>> BEGIN

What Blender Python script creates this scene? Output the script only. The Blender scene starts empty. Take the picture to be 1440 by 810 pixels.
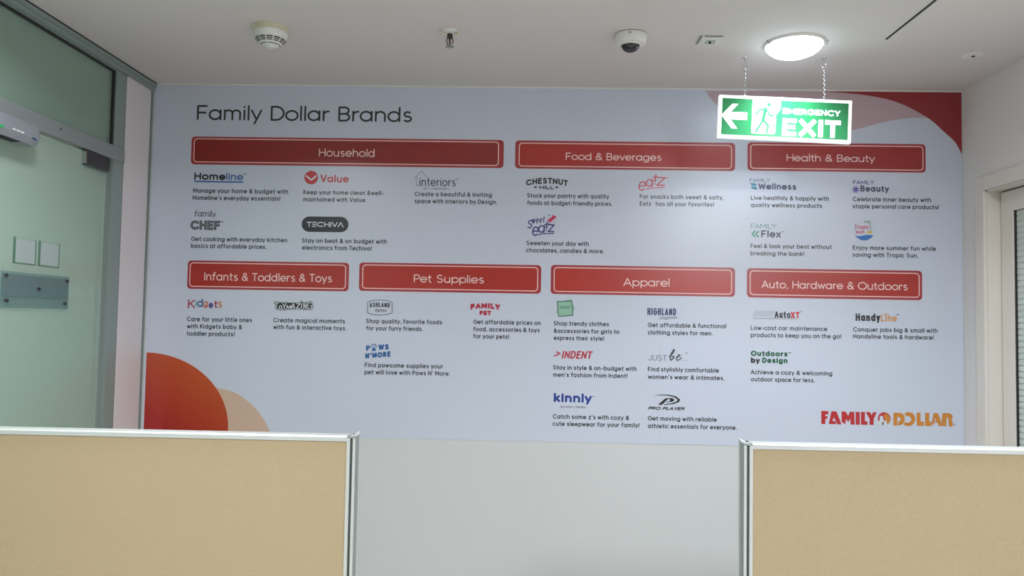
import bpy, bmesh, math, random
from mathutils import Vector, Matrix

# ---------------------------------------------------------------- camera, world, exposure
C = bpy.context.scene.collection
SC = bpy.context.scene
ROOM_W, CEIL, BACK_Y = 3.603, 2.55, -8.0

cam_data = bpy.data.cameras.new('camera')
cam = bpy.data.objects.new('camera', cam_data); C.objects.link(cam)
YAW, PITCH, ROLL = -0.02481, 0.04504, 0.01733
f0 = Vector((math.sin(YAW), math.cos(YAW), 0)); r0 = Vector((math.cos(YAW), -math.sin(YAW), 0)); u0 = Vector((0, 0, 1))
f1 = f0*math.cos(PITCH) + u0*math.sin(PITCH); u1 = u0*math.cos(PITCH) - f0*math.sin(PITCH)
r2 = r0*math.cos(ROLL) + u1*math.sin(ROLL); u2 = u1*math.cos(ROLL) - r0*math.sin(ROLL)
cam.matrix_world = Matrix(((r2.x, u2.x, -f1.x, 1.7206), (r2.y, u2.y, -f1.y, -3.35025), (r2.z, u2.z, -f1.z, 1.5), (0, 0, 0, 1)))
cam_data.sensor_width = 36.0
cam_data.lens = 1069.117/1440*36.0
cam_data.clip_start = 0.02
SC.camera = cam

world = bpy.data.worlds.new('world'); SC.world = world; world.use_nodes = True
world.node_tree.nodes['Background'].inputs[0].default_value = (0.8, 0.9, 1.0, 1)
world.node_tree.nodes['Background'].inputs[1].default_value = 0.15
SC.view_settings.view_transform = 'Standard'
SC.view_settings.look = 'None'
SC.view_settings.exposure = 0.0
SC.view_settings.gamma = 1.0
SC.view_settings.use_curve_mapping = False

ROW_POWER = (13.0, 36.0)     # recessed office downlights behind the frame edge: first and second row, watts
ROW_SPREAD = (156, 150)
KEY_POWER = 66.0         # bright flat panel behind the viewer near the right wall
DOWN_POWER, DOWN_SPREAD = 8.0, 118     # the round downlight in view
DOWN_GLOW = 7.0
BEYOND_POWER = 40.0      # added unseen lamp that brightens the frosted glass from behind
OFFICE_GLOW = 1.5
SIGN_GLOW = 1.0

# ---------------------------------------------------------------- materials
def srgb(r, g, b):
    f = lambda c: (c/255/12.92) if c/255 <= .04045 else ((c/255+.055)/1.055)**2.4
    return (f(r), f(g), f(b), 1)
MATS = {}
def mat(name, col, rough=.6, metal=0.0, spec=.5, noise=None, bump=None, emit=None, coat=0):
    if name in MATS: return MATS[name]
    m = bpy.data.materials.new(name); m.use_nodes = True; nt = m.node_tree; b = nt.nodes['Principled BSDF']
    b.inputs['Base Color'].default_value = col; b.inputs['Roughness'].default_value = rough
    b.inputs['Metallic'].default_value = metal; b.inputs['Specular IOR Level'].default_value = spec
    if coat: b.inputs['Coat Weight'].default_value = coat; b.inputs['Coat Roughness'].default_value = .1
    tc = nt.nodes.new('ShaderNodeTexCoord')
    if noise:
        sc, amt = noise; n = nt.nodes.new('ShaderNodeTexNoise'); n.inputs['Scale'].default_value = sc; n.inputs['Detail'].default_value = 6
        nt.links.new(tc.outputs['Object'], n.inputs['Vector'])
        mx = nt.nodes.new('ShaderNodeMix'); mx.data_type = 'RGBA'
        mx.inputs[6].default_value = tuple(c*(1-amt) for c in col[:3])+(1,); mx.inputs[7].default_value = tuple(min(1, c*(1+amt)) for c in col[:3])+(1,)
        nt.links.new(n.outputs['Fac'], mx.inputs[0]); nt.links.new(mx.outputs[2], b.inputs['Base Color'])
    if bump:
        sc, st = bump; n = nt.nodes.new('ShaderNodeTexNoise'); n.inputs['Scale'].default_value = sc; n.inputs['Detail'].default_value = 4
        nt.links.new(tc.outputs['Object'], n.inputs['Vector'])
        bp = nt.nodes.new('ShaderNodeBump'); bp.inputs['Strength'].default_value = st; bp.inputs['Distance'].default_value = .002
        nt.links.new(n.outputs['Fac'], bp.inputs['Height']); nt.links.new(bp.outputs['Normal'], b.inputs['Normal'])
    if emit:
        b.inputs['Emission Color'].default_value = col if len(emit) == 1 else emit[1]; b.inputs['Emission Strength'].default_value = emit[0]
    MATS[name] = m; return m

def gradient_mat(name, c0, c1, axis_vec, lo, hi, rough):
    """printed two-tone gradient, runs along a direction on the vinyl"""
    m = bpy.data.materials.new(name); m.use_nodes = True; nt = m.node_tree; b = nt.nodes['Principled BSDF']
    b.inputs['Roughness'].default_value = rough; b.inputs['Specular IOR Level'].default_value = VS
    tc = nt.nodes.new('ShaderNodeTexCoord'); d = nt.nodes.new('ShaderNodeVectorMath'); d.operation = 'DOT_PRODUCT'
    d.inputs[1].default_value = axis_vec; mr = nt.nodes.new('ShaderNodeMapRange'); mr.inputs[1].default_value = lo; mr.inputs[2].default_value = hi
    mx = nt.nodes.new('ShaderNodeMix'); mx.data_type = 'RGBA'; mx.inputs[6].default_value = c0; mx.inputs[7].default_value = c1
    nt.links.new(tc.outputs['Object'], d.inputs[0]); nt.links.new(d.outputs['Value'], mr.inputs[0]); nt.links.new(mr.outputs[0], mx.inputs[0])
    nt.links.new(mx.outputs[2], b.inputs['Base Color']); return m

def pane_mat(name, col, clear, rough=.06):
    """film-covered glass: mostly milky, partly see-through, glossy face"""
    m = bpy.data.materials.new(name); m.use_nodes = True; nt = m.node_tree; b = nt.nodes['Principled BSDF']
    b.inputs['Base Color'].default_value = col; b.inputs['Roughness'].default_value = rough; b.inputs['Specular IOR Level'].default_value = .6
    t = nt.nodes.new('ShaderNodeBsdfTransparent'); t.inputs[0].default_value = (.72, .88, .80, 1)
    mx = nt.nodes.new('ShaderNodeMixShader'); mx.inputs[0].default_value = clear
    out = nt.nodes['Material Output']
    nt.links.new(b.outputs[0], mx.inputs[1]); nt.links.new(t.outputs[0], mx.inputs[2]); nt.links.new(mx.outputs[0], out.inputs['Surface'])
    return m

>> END

:: EXERCISE DESCRIPTION ::
Omitting all pictures, restate exactly the lines of the material from its start through the line that contains "SC.camera = cam".

:: EXERCISE ANSWER ::
What Blender Python script creates this scene? Output the script only. The Blender scene starts empty. Take the picture to be 1440 by 810 pixels.
import bpy, bmesh, math, random
from mathutils import Vector, Matrix

# ---------------------------------------------------------------- camera, world, exposure
C = bpy.context.scene.collection
SC = bpy.context.scene
ROOM_W, CEIL, BACK_Y = 3.603, 2.55, -8.0

cam_data = bpy.data.cameras.new('camera')
cam = bpy.data.objects.new('camera', cam_data); C.objects.link(cam)
YAW, PITCH, ROLL = -0.02481, 0.04504, 0.01733
f0 = Vector((math.sin(YAW), math.cos(YAW), 0)); r0 = Vector((math.cos(YAW), -math.sin(YAW), 0)); u0 = Vector((0, 0, 1))
f1 = f0*math.cos(PITCH) + u0*math.sin(PITCH); u1 = u0*math.cos(PITCH) - f0*math.sin(PITCH)
r2 = r0*math.cos(ROLL) + u1*math.sin(ROLL); u2 = u1*math.cos(ROLL) - r0*math.sin(ROLL)
cam.matrix_world = Matrix(((r2.x, u2.x, -f1.x, 1.7206), (r2.y, u2.y, -f1.y, -3.35025), (r2.z, u2.z, -f1.z, 1.5), (0, 0, 0, 1)))
cam_data.sensor_width = 36.0
cam_data.lens = 1069.117/1440*36.0
cam_data.clip_start = 0.02
SC.camera = cam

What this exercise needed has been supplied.